── SOURCE EXCERPT ──

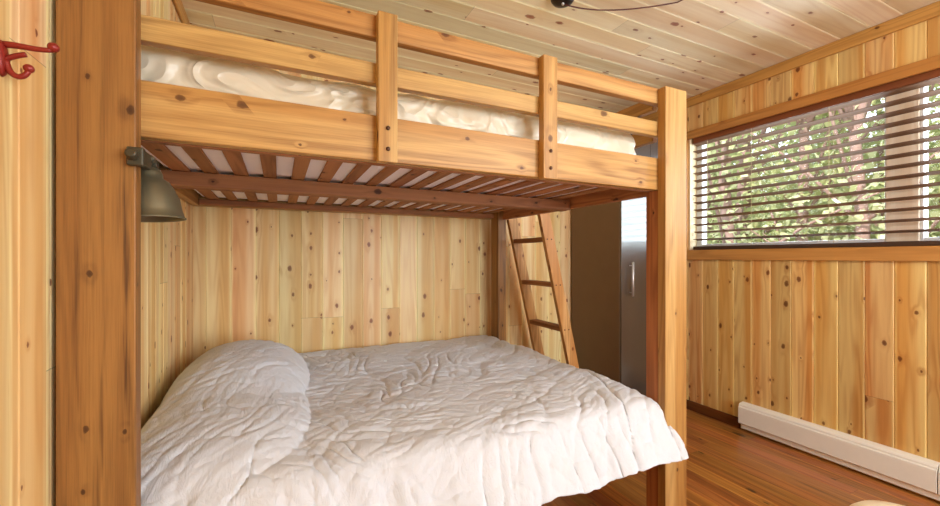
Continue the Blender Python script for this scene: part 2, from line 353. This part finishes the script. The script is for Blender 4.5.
while x < 1.60:
    wd = .053+rs.uniform(-.004, .004)
    if k == 0: sx = -.40
    bm = bmesh.new(); box(bm, (0, YR+.040, H+.3535), (wd, 2.924, H+.3645), 1); s = obj('slat', bm, SLATM, bunk, .002, loc=(x, 0, 0)); x += .112; k += 1
bm = bmesh.new(); box(bm, (0, YR+.040, H+.3535), (.06, 2.924, H+.3645), 1); obj('slat', bm, SLATM, bunk, .002, loc=(-.394, 0, 0))
for x0, x1 in ((.285, .349), (.926, .993)):
    st = bx('guard_upright', (x0, YR-.034, H+.306), (x1, YR-.0005, H+.788), HONEY, bunk, .003)
    for z in (.348, .415):
        bm = bmesh.new(); lathe(bm, [(0, .005), (.004, .005), (.007, .003), (.007, 0), (0, 0)], Matrix.Translation(((x0+x1)/2, YR-.034, H+z)) @ Matrix.Rotation(math.pi/2, 4, 'X'), 14)
        obj('bolt', bm, BOLT, st, smooth=True)

# soft rounded slab built from a superellipse section, with noise
def slab(name, lo, hi, mat, rad, seed, amp, nx=110, ny=70, parent=None):
    bm = bmesh.new(); bmesh.ops.create_cube(bm, size=1)
    bmesh.ops.subdivide_edges(bm, edges=bm.edges[:], cuts=40, use_grid_fill=True)
    c = [(a+b)/2 for a, b in zip(lo, hi)]; s = [b-a for a, b in zip(lo, hi)]
    from mathutils import noise as N
    for v in bm.verts:
        q = Vector((v.co.x*s[0], v.co.y*s[1], v.co.z*s[2])); inner = Vector([max(-(s[i]/2-rad), min(s[i]/2-rad, q[i])) for i in range(3)])
        d = q-inner
        if d.length > 1e-6: q = inner+d.normalized()*min(d.length, rad) if d.length > rad else q
        if q.z > -s[2]/2+.02:
            a = N.fractal(Vector((q.x*2.2+seed, q.y*3+q.z*5, q.z*7)), .8, 2., 4)
            rdg = 1-abs(N.noise(Vector((q.x*6+q.z*9+seed, q.y*4, q.z*11-q.x*3))))*3
            n = (Vector((0, 0, 1)) if abs(v.co.z) > .499 else Vector((v.co.x if abs(v.co.x) > .499 else 0, v.co.y if abs(v.co.y) > .499 else 0, 0)))
            q += n*(amp*a+amp*.5*max(0, rdg))
        v.co = q+Vector(c)
    return obj(name, bm, mat, parent, smooth=True)
um = thing('upper_mattress', 'cream sheeted mattress on the slats of the upper bunk behind guard rails', 'mattress')
slab('sheet', (-.43, 1.395, H+.386), (1.592, 2.90, H+.612), SHEET, .07, 3., .022, parent=um)
bx('mattress_base', (-.42, 1.40, H+.365), (1.58, 2.89, H+.40), TICK, um, .008)
lm = slab('lower_mattress', (-.425, 1.362, H-.835), (1.590, 2.91, H-.70), TICK, .05, 5., .002); tag(lm, 'white mattress of the lower bed under the white duvet', 'mattress')
# lower slat deck carried by the lower rails
for i in range(9): bx('lower_slat', (-.36+i*.235, YR+.039, H-.856), (-.27+i*.235, 2.924, H-.838), SLATM, bunk, .002)

# ---------------------------------------------------------------- duvet over mattress and pillows
from mathutils import noise as N
def fold(x, y, ang, fa, fl, seed):
    c, s_ = math.cos(ang), math.sin(ang); a = (x*c+y*s_); b_ = (-x*s_+y*c)
    wv = N.noise(Vector((x*2.2+seed, y*2.2, seed)))*.15+N.noise(Vector((x*7+seed, y*7, seed+3)))*.03
    n = N.noise(Vector(((a+wv)*fl, (b_+wv*1.2)*fa, seed)))
    return max(0., 1-abs(n)*4.4)**1.3
def sst(a, b, x):
    x = min(1., max(0., (x-a)/(b-a))); return x*x*(3-2*x)
def pillow(x, y):
    h = 0.
    for cx, cy, hx, hy, hz in ((-.165, 2.42, .31, .58, .172), (-.195, 1.88, .31, .56, .092)):
        q = abs((x-cx)/hx)**2.4+abs((y-cy)/hy)**2.6
        if q < 1: h = max(h, hz*(1-q)**.78) if h == 0 else math.log(math.exp(30*h)+math.exp(30*hz*(1-q)**.78)-1)/30
    return h
# section of the cover from the wall to the hem: (y, z relative to the eye)
SEC = [(2.985, -.705), (2.965, -.668), (2.90, -.655), (2.4, -.650), (1.9, -.650), (1.50, -.650), (1.40, -.655), (1.33, -.668), (1.29, -.700), (1.265, -.75), (1.232, -.80), (1.203, -.845), (1.185, -.885)]
def catmull(ps, n):
    out = []
    for i in range(len(ps)-1):
        p = [Vector(ps[max(0, i-1)]), Vector(ps[i]), Vector(ps[i+1]), Vector(ps[min(len(ps)-1, i+2)])]
        for k in range(n):
            t_ = k/n; out.append(.5*((2*p[1])+(p[2]-p[0])*t_+(2*p[0]-5*p[1]+4*p[2]-p[3])*t_*t_+(3*p[1]-p[0]-3*p[2]+p[3])*t_**3))
    return out+[Vector(ps[-1])]
cv = catmull(SEC, 24); acc = [0.]
for a, b_ in zip(cv, cv[1:]): acc.append(acc[-1]+(b_-a).length)
nx, ny = 330, 330
P = np.zeros((nx, ny, 3)); D = np.zeros((nx, ny))
sv = np.linspace(0, acc[-1], ny); cy_ = np.interp(sv, acc, [c.x for c in cv]); cz_ = np.interp(sv, acc, [c.y for c in cv])
for i in range(nx):
    u = i/(nx-1)
    for j in range(ny):
        y, z = cy_[j], cz_[j]; s_ = sv[j]
        dr = sst(1.36, 1.19, y)
        x = XL+.030+u*(1.600+.020*dr+.010*N.noise(Vector((y*3, 7, 1)))-XL-.030)
        e = min(1., (u*2.1)/.05); z -= .05*(1-e)**2
        e = min(1., ((1-u)*2.1)/.05); z -= .055*(1-math.sqrt(1-(1-e)**2))*(1-dr)
        ph = pillow(x, y); z += ph*sst(1.22, 1.40, y)
        z += .014*N.noise(Vector((x*1.7, y*1.9, 6.)))*(1-dr)+.012*dr*N.noise(Vector((x*4, 0, 3.)))*2
        y -= dr*(.030*(N.noise(Vector((x*5.5, z*2., 13.)))+.25)+.018*abs(N.noise(Vector((x*11, z*3., 23.))))+ph*.2)
        P[i, j] = (x, y, z+H)
        U, V = u*2.1, s_
        m1 = sst(.25, .75, N.noise(Vector((U*1.3, V*1.3, 4.)))*.7+.5); m2 = sst(.25, .75, N.noise(Vector((U*1.6+9, V*1.6, 8.)))*.7+.5)
        nearp = sst(1.2, .35, x)
        h = .015*fold(x, y, .62, 5.0, 1.0, 1.3)*m1*(.12+.88*(1-nearp))
        h += .008*fold(x, y, -.75, 17., 2.6, 41.)*sst(0, .14, x)*sst(.85, .45, x)*(1-dr)
        h += .012*fold(x, y, .10, 9.5, 1.9, 5.1)*m2*(.4+.6*nearp)
        h += .009*fold(x, y, 1.15, 12., 2.4, 9.7)*(1-m1)
        h += .007*fold(x, y, -.45, 15., 3.2, 14.2)*(1-m2)
        h += .0035*fold(x, y, .5, 27., 6., 21.4)
        h += .012*dr*fold(U, V*.35, 1.45, 9., 2., 31.)
        h += .009*N.noise(Vector((U*3.4, V*3.4, 2.)))
        pm = sst(.0, .03, ph)
        D[i, j] = h*(1-.5*pm)+pm*(.0045*fold(x, y, 1.2, 13., 2., 51.)+.003*fold(x, y, .9, 24., 4., 55.))
gx = np.gradient(P, axis=0); gy = np.gradient(P, axis=1); nn = np.cross(gx, gy); nn /= np.linalg.norm(nn, axis=-1, keepdims=True)+1e-9
P = P+nn*D[..., None]
P[..., 0] = np.maximum(P[..., 0], XL+.018)
inpost = (P[..., 0] > 1.590) & (P[..., 1] > 1.256) & (P[..., 1] < 1.40)
P[..., 0] = np.where(inpost, 1.590, P[..., 0])
bm = bmesh.new()
vs = [[bm.verts.new(P[i, j]) for j in range(ny)] for i in range(nx)]
for i in range(nx-1):
    for j in range(ny-1): bm.faces.new((vs[i][j], vs[i][j+1], vs[i+1][j+1], vs[i+1][j]))
du = obj('duvet', bm, DUVET, None, smooth=True)
m = du.modifiers.new('t', 'SOLIDIFY'); m.thickness = .012; m.offset = 1
tag(du, 'rumpled white duvet spread over the lower bed and its pillows', 'duvet')

# ---------------------------------------------------------------- ladder
lad = thing('ladder', 'wooden ladder leaning on the foot end of the upper bunk', 'ladder')
slope = .237
def lx(z): return 1.70+(.317-z)*slope            # underside edge line, z relative to the eye
def stile(y0, y1, m):
    bm = bmesh.new(); L = uvl(bm); za, zb = .352, -H
    def q(z, d): return (lx(z)+d, z+H)
    pr = [q(za, 0), q(zb, 0), (lx(zb)+.088, zb+H), (lx(za)+.088, za+H)]
    a = [bm.verts.new((x, y0, z)) for x, z in pr]; b_ = [bm.verts.new((x, y1, z)) for x, z in pr]
    fs = [bm.faces.new(a), bm.faces.new(b_[::-1])]+[bm.faces.new((a[i], a[(i+1) % 4], b_[(i+1) % 4], b_[i])) for i in range(4)]
    bm.normal_update(); uvbox(bm, fs, 2); return obj('stile', bm, m, lad, .003)
LADM_ = None
LADM = wood('ladder_pine', lin((216, 162, 104)), lin((196, 132, 72)), lin((140, 84, 42)), KN, keep=.2, tone=(.95, 1.05))
s1 = stile(2.39, 2.425, LADM); stile(2.83, 2.865, LADM)
for zr in (.130, -.208, -.545, -.885, -1.16):
    bm = bmesh.new(); box(bm, (lx(zr)+.004, 2.4255, H+zr-.017), (lx(zr)+.082, 2.8295, H+zr+.017), 1); obj('rung', bm, SLATM, lad, .003)
    for d in (.022, .06):
        bm = bmesh.new(); lathe(bm, [(0, .003), (.005, .002), (.006, 0), (0, 0)], Matrix.Translation((lx(zr)+d, 2.39, H+zr)) @ Matrix.Rotation(math.pi/2, 4, 'X'), 10); obj('screw', bm, BOLT, s1)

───

GIVEN PROBLEM: Give again, exactly, the lines from the start of the data through the one holding "obj('bolt', bm, BOLT, st, smooth=True)"; omit the pictures.

RESULT FOR THIS EXERCISE:
Continue the Blender Python script for this scene: part 2, from line 353. This part finishes the script. The script is for Blender 4.5.
while x < 1.60:
    wd = .053+rs.uniform(-.004, .004)
    if k == 0: sx = -.40
    bm = bmesh.new(); box(bm, (0, YR+.040, H+.3535), (wd, 2.924, H+.3645), 1); s = obj('slat', bm, SLATM, bunk, .002, loc=(x, 0, 0)); x += .112; k += 1
bm = bmesh.new(); box(bm, (0, YR+.040, H+.3535), (.06, 2.924, H+.3645), 1); obj('slat', bm, SLATM, bunk, .002, loc=(-.394, 0, 0))
for x0, x1 in ((.285, .349), (.926, .993)):
    st = bx('guard_upright', (x0, YR-.034, H+.306), (x1, YR-.0005, H+.788), HONEY, bunk, .003)
    for z in (.348, .415):
        bm = bmesh.new(); lathe(bm, [(0, .005), (.004, .005), (.007, .003), (.007, 0), (0, 0)], Matrix.Translation(((x0+x1)/2, YR-.034, H+z)) @ Matrix.Rotation(math.pi/2, 4, 'X'), 14)
        obj('bolt', bm, BOLT, st, smooth=True)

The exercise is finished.